### Recorded data:
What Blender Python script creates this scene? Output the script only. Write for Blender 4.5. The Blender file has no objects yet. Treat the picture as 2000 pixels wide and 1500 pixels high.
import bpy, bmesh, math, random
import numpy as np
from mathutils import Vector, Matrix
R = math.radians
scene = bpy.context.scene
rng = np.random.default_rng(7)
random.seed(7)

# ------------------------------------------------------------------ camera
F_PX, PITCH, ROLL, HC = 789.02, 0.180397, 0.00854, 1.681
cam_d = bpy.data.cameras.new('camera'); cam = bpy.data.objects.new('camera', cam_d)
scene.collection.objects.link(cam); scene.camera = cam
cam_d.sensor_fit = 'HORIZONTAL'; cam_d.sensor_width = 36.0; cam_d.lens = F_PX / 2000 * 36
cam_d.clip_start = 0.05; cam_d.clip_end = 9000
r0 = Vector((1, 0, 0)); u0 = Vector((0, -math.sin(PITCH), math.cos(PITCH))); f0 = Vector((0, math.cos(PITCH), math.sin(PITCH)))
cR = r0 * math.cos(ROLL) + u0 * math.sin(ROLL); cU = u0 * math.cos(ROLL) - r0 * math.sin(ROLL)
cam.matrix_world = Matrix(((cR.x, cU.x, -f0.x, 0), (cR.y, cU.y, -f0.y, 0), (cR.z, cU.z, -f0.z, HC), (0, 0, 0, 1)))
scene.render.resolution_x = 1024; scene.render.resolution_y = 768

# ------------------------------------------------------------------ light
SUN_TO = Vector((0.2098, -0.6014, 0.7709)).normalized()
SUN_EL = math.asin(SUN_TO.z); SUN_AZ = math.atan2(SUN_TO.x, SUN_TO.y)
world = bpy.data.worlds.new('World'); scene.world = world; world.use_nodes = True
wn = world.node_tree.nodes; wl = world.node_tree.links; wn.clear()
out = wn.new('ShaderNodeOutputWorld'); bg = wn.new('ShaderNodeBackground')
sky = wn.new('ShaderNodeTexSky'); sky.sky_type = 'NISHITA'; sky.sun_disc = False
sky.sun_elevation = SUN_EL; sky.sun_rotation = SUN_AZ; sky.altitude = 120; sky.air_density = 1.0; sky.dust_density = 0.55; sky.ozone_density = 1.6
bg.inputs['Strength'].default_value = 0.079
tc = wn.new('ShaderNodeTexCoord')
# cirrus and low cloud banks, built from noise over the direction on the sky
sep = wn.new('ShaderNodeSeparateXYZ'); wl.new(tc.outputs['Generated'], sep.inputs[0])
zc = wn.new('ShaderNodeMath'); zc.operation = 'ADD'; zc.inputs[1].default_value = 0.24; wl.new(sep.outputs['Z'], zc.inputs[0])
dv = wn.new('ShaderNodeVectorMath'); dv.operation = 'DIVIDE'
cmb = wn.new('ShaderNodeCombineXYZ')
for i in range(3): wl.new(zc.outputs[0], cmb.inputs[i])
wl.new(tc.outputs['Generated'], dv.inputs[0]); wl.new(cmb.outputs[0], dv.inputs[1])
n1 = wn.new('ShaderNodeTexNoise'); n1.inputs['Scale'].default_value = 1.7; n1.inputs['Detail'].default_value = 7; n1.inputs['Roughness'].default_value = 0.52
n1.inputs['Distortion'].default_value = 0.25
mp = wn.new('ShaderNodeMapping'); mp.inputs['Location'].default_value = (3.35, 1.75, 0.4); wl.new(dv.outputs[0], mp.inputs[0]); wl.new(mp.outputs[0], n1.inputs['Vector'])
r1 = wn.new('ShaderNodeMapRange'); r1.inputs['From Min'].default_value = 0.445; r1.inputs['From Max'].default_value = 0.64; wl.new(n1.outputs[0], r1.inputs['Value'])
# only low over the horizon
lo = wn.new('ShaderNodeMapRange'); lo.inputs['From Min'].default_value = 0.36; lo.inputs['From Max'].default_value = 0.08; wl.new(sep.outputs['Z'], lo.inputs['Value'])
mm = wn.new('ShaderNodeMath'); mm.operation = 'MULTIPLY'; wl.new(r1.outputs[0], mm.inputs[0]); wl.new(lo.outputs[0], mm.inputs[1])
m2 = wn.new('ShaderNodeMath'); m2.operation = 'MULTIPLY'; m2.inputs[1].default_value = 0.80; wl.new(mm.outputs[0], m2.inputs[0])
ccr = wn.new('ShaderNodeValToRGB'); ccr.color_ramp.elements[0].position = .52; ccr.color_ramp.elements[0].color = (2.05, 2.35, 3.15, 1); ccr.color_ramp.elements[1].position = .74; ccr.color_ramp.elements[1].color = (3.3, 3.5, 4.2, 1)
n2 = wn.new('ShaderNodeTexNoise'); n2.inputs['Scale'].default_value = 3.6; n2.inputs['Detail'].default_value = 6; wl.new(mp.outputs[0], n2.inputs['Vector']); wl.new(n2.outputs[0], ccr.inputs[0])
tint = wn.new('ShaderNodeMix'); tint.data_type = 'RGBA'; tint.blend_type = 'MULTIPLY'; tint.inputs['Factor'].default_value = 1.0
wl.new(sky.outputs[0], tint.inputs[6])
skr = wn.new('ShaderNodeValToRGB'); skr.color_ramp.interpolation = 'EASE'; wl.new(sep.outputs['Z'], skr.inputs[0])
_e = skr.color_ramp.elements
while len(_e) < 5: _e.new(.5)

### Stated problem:
Output all of the data again, exactly.

### Answer to the exercise:
What Blender Python script creates this scene? Output the script only. Write for Blender 4.5. The Blender file has no objects yet. Treat the picture as 2000 pixels wide and 1500 pixels high.
import bpy, bmesh, math, random
import numpy as np
from mathutils import Vector, Matrix
R = math.radians
scene = bpy.context.scene
rng = np.random.default_rng(7)
random.seed(7)

# ------------------------------------------------------------------ camera
F_PX, PITCH, ROLL, HC = 789.02, 0.180397, 0.00854, 1.681
cam_d = bpy.data.cameras.new('camera'); cam = bpy.data.objects.new('camera', cam_d)
scene.collection.objects.link(cam); scene.camera = cam
cam_d.sensor_fit = 'HORIZONTAL'; cam_d.sensor_width = 36.0; cam_d.lens = F_PX / 2000 * 36
cam_d.clip_start = 0.05; cam_d.clip_end = 9000
r0 = Vector((1, 0, 0)); u0 = Vector((0, -math.sin(PITCH), math.cos(PITCH))); f0 = Vector((0, math.cos(PITCH), math.sin(PITCH)))
cR = r0 * math.cos(ROLL) + u0 * math.sin(ROLL); cU = u0 * math.cos(ROLL) - r0 * math.sin(ROLL)
cam.matrix_world = Matrix(((cR.x, cU.x, -f0.x, 0), (cR.y, cU.y, -f0.y, 0), (cR.z, cU.z, -f0.z, HC), (0, 0, 0, 1)))
scene.render.resolution_x = 1024; scene.render.resolution_y = 768

# ------------------------------------------------------------------ light
SUN_TO = Vector((0.2098, -0.6014, 0.7709)).normalized()
SUN_EL = math.asin(SUN_TO.z); SUN_AZ = math.atan2(SUN_TO.x, SUN_TO.y)
world = bpy.data.worlds.new('World'); scene.world = world; world.use_nodes = True
wn = world.node_tree.nodes; wl = world.node_tree.links; wn.clear()
out = wn.new('ShaderNodeOutputWorld'); bg = wn.new('ShaderNodeBackground')
sky = wn.new('ShaderNodeTexSky'); sky.sky_type = 'NISHITA'; sky.sun_disc = False
sky.sun_elevation = SUN_EL; sky.sun_rotation = SUN_AZ; sky.altitude = 120; sky.air_density = 1.0; sky.dust_density = 0.55; sky.ozone_density = 1.6
bg.inputs['Strength'].default_value = 0.079
tc = wn.new('ShaderNodeTexCoord')
# cirrus and low cloud banks, built from noise over the direction on the sky
sep = wn.new('ShaderNodeSeparateXYZ'); wl.new(tc.outputs['Generated'], sep.inputs[0])
zc = wn.new('ShaderNodeMath'); zc.operation = 'ADD'; zc.inputs[1].default_value = 0.24; wl.new(sep.outputs['Z'], zc.inputs[0])
dv = wn.new('ShaderNodeVectorMath'); dv.operation = 'DIVIDE'
cmb = wn.new('ShaderNodeCombineXYZ')
for i in range(3): wl.new(zc.outputs[0], cmb.inputs[i])
wl.new(tc.outputs['Generated'], dv.inputs[0]); wl.new(cmb.outputs[0], dv.inputs[1])
n1 = wn.new('ShaderNodeTexNoise'); n1.inputs['Scale'].default_value = 1.7; n1.inputs['Detail'].default_value = 7; n1.inputs['Roughness'].default_value = 0.52
n1.inputs['Distortion'].default_value = 0.25
mp = wn.new('ShaderNodeMapping'); mp.inputs['Location'].default_value = (3.35, 1.75, 0.4); wl.new(dv.outputs[0], mp.inputs[0]); wl.new(mp.outputs[0], n1.inputs['Vector'])
r1 = wn.new('ShaderNodeMapRange'); r1.inputs['From Min'].default_value = 0.445; r1.inputs['From Max'].default_value = 0.64; wl.new(n1.outputs[0], r1.inputs['Value'])
# only low over the horizon
lo = wn.new('ShaderNodeMapRange'); lo.inputs['From Min'].default_value = 0.36; lo.inputs['From Max'].default_value = 0.08; wl.new(sep.outputs['Z'], lo.inputs['Value'])
mm = wn.new('ShaderNodeMath'); mm.operation = 'MULTIPLY'; wl.new(r1.outputs[0], mm.inputs[0]); wl.new(lo.outputs[0], mm.inputs[1])
m2 = wn.new('ShaderNodeMath'); m2.operation = 'MULTIPLY'; m2.inputs[1].default_value = 0.80; wl.new(mm.outputs[0], m2.inputs[0])
ccr = wn.new('ShaderNodeValToRGB'); ccr.color_ramp.elements[0].position = .52; ccr.color_ramp.elements[0].color = (2.05, 2.35, 3.15, 1); ccr.color_ramp.elements[1].position = .74; ccr.color_ramp.elements[1].color = (3.3, 3.5, 4.2, 1)
n2 = wn.new('ShaderNodeTexNoise'); n2.inputs['Scale'].default_value = 3.6; n2.inputs['Detail'].default_value = 6; wl.new(mp.outputs[0], n2.inputs['Vector']); wl.new(n2.outputs[0], ccr.inputs[0])
tint = wn.new('ShaderNodeMix'); tint.data_type = 'RGBA'; tint.blend_type = 'MULTIPLY'; tint.inputs['Factor'].default_value = 1.0
wl.new(sky.outputs[0], tint.inputs[6])
skr = wn.new('ShaderNodeValToRGB'); skr.color_ramp.interpolation = 'EASE'; wl.new(sep.outputs['Z'], skr.inputs[0])
_e = skr.color_ramp.elements
while len(_e) < 5: _e.new(.5)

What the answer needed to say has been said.